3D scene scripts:
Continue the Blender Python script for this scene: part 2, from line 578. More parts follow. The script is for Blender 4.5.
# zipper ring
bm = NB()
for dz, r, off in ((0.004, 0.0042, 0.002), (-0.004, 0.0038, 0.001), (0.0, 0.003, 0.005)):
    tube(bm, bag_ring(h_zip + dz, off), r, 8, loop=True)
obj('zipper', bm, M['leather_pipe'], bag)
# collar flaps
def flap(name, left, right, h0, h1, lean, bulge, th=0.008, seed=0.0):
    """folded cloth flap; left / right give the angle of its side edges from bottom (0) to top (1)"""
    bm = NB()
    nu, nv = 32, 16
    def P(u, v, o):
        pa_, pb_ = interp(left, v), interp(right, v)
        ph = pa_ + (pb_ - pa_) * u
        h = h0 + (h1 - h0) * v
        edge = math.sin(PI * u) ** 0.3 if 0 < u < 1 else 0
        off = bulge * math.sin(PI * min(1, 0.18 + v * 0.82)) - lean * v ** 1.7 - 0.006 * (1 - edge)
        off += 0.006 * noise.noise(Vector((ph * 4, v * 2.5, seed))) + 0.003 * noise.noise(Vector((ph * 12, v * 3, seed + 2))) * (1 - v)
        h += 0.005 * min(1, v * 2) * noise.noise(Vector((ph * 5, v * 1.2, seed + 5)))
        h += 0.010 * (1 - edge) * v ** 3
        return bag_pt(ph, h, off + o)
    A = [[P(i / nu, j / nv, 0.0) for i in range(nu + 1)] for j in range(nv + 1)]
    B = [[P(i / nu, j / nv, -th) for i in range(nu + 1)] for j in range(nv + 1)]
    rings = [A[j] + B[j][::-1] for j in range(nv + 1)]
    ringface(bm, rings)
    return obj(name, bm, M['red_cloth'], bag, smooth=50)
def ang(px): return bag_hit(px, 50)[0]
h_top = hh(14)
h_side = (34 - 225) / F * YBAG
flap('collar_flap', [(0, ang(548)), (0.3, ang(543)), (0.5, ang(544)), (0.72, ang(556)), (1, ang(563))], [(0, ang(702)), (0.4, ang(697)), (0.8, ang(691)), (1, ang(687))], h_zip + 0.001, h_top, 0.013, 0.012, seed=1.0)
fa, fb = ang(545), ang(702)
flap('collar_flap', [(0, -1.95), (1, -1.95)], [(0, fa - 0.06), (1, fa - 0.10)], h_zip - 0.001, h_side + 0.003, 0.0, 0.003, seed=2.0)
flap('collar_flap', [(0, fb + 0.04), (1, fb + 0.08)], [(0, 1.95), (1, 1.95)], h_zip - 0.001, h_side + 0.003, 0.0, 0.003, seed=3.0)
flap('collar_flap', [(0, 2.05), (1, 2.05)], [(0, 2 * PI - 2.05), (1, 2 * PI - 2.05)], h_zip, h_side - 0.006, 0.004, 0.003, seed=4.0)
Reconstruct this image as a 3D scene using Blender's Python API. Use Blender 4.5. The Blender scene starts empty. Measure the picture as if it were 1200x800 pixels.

**EXERCISE AIM:** Check each line of the data above for the word "from" and say how many lines contain it, giving nothing besides the number.

**EXPECTED ANSWER:** 2